Write out each line beneath this one exactly as it reads.

══ MATERIAL PROVIDED

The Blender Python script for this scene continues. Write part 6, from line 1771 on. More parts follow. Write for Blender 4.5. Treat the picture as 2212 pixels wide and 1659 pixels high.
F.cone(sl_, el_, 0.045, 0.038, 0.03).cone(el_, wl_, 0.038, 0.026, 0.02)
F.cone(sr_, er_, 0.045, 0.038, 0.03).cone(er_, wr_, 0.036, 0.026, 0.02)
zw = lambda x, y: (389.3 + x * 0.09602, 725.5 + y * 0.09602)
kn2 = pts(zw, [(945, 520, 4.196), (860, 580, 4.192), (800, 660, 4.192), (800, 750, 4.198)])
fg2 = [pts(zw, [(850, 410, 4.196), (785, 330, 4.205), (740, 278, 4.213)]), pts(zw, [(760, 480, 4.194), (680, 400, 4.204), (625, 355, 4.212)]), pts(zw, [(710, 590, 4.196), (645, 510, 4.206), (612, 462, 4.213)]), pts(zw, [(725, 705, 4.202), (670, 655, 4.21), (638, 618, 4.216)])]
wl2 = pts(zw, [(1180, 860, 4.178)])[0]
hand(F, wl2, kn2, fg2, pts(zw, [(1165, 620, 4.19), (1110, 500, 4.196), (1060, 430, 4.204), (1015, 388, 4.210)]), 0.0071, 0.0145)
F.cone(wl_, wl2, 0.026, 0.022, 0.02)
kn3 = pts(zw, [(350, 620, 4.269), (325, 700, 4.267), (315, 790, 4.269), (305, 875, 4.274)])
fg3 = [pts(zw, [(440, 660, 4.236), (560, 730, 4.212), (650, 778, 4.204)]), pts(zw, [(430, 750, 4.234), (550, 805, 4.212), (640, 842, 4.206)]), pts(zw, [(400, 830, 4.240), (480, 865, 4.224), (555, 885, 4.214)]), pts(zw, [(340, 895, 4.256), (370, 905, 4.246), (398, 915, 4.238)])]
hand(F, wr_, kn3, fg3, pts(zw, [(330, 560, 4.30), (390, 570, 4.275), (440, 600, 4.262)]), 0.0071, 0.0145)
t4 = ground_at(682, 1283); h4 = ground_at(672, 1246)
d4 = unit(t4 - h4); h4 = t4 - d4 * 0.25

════

# [WORKED SOLUTION]
The Blender Python script for this scene continues. Write part 6, from line 1771 on. More parts follow. Write for Blender 4.5. Treat the picture as 2212 pixels wide and 1659 pixels high.
F.cone(sl_, el_, 0.045, 0.038, 0.03).cone(el_, wl_, 0.038, 0.026, 0.02)
F.cone(sr_, er_, 0.045, 0.038, 0.03).cone(er_, wr_, 0.036, 0.026, 0.02)
zw = lambda x, y: (389.3 + x * 0.09602, 725.5 + y * 0.09602)
kn2 = pts(zw, [(945, 520, 4.196), (860, 580, 4.192), (800, 660, 4.192), (800, 750, 4.198)])
fg2 = [pts(zw, [(850, 410, 4.196), (785, 330, 4.205), (740, 278, 4.213)]), pts(zw, [(760, 480, 4.194), (680, 400, 4.204), (625, 355, 4.212)]), pts(zw, [(710, 590, 4.196), (645, 510, 4.206), (612, 462, 4.213)]), pts(zw, [(725, 705, 4.202), (670, 655, 4.21), (638, 618, 4.216)])]
wl2 = pts(zw, [(1180, 860, 4.178)])[0]
hand(F, wl2, kn2, fg2, pts(zw, [(1165, 620, 4.19), (1110, 500, 4.196), (1060, 430, 4.204), (1015, 388, 4.210)]), 0.0071, 0.0145)
F.cone(wl_, wl2, 0.026, 0.022, 0.02)
kn3 = pts(zw, [(350, 620, 4.269), (325, 700, 4.267), (315, 790, 4.269), (305, 875, 4.274)])
fg3 = [pts(zw, [(440, 660, 4.236), (560, 730, 4.212), (650, 778, 4.204)]), pts(zw, [(430, 750, 4.234), (550, 805, 4.212), (640, 842, 4.206)]), pts(zw, [(400, 830, 4.240), (480, 865, 4.224), (555, 885, 4.214)]), pts(zw, [(340, 895, 4.256), (370, 905, 4.246), (398, 915, 4.238)])]
hand(F, wr_, kn3, fg3, pts(zw, [(330, 560, 4.30), (390, 570, 4.275), (440, 600, 4.262)]), 0.0071, 0.0145)
t4 = ground_at(682, 1283); h4 = ground_at(672, 1246)
d4 = unit(t4 - h4); h4 = t4 - d4 * 0.25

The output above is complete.